Given information —
----
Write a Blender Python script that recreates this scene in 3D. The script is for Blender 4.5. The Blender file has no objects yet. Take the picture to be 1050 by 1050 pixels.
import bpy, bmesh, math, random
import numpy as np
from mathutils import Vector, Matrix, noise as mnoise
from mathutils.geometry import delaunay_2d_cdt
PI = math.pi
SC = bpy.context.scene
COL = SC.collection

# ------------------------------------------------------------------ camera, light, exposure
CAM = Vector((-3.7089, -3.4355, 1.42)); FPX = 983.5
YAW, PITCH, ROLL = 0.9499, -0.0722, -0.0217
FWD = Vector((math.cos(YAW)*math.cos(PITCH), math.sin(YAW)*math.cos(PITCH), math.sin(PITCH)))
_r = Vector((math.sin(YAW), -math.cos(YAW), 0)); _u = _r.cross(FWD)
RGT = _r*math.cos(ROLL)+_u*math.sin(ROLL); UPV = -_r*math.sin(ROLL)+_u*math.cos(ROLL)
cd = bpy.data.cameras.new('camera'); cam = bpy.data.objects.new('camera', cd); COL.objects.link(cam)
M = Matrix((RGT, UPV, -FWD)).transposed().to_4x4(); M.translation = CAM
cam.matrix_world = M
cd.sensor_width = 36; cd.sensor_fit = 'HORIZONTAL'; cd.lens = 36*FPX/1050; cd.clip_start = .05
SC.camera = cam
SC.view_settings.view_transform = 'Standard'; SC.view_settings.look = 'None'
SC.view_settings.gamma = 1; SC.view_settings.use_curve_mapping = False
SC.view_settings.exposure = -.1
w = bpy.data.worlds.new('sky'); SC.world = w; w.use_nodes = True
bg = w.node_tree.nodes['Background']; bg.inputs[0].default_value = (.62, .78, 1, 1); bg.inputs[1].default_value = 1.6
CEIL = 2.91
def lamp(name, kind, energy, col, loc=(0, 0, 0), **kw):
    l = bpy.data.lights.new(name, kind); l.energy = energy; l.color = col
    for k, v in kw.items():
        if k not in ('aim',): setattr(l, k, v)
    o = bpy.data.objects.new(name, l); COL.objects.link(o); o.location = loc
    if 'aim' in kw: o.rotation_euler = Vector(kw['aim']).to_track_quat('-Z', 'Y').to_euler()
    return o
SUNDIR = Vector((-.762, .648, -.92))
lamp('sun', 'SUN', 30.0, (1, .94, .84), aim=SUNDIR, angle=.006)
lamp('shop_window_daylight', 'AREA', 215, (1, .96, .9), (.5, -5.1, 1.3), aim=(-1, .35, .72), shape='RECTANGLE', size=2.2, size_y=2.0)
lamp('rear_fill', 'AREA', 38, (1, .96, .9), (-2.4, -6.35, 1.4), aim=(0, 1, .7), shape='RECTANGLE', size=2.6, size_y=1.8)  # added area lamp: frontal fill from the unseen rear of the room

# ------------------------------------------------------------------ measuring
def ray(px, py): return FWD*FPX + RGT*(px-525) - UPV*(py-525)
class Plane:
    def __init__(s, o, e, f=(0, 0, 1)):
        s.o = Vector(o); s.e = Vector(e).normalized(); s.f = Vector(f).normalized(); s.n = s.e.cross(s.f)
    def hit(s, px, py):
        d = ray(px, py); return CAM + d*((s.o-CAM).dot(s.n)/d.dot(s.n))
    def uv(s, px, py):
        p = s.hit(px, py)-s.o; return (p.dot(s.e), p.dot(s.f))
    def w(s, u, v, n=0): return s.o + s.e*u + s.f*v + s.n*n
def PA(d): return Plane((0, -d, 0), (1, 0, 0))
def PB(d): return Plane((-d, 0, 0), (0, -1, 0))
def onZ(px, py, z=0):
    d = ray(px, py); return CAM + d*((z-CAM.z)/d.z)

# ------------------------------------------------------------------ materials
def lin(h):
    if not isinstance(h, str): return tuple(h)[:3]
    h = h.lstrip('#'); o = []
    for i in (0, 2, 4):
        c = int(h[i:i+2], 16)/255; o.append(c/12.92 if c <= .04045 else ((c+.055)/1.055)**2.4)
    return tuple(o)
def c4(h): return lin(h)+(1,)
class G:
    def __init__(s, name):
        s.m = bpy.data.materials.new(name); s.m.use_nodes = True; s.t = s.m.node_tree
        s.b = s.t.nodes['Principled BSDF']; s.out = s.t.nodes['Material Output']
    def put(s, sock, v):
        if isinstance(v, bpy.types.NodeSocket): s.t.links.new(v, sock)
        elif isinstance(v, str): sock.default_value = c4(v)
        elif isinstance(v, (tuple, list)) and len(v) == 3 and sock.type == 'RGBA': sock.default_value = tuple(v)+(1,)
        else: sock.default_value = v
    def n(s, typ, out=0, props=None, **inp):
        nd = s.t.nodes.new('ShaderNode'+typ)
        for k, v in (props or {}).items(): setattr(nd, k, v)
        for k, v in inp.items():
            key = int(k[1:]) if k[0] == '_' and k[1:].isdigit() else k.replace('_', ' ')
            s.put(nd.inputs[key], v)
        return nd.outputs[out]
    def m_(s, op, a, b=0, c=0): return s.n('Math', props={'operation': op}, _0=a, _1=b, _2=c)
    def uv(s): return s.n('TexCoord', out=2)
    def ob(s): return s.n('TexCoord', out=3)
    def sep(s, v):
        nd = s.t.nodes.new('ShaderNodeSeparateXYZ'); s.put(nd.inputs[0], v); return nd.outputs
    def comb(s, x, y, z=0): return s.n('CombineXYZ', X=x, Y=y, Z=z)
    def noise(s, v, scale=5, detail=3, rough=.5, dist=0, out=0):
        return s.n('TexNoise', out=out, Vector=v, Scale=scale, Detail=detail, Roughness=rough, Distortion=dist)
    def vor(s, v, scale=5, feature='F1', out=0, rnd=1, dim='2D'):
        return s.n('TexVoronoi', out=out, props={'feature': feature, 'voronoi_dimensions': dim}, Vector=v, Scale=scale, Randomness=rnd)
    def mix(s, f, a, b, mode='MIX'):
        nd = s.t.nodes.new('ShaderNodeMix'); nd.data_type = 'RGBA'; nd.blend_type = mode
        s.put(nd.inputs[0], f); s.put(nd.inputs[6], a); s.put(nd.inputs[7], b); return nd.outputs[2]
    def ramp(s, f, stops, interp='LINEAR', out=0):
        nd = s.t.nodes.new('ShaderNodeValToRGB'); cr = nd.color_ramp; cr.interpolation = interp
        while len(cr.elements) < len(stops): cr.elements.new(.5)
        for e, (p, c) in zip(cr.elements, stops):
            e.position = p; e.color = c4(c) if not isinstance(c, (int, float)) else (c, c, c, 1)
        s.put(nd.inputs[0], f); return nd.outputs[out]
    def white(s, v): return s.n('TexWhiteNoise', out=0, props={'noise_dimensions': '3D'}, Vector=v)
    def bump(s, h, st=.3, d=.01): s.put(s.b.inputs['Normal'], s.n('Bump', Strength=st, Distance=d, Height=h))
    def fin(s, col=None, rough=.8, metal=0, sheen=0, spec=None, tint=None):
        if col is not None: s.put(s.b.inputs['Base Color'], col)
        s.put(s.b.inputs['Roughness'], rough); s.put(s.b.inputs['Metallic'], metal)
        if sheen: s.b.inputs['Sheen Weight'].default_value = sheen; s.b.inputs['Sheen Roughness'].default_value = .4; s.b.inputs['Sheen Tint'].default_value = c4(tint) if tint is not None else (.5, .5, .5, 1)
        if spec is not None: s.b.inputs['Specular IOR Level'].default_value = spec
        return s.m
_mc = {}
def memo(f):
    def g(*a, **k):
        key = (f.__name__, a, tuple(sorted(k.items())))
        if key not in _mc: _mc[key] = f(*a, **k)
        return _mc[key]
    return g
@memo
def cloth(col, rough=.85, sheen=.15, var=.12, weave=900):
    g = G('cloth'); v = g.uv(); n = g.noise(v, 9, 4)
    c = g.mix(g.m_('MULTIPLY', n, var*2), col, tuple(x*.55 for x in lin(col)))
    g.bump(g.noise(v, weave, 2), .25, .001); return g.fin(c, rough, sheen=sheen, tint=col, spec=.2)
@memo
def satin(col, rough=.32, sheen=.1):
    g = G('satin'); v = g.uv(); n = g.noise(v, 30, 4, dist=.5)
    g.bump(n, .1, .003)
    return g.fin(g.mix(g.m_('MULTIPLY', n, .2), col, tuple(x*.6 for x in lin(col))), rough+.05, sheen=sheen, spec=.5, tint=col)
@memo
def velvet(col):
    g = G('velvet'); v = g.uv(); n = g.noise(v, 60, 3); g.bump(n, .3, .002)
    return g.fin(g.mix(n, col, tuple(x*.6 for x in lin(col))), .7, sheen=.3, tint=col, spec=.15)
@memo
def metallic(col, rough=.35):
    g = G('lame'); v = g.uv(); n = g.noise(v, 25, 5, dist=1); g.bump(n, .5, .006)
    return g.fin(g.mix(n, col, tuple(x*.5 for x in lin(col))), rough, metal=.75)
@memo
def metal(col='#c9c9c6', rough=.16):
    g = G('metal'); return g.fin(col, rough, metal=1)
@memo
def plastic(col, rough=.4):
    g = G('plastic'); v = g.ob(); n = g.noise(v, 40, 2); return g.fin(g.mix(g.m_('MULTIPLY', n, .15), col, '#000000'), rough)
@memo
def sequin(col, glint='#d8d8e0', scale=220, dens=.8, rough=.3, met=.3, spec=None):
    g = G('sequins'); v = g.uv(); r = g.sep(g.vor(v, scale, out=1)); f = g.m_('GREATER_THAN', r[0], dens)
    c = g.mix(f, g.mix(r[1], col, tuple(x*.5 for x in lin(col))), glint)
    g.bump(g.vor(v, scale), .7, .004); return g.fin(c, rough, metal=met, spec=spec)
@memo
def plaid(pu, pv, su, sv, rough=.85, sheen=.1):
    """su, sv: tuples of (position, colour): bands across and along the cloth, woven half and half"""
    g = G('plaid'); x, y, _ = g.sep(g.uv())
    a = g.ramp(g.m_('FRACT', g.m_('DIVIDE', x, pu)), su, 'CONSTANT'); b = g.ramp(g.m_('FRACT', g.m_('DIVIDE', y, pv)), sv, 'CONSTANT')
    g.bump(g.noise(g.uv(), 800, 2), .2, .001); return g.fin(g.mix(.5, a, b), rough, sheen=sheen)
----
Please reproduce exactly the lines above, beginning with the first and ending with the line that contains "COL = SC.collection", and include nothing outside that range.

Task answer —
Write a Blender Python script that recreates this scene in 3D. The script is for Blender 4.5. The Blender file has no objects yet. Take the picture to be 1050 by 1050 pixels.
import bpy, bmesh, math, random
import numpy as np
from mathutils import Vector, Matrix, noise as mnoise
from mathutils.geometry import delaunay_2d_cdt
PI = math.pi
SC = bpy.context.scene
COL = SC.collection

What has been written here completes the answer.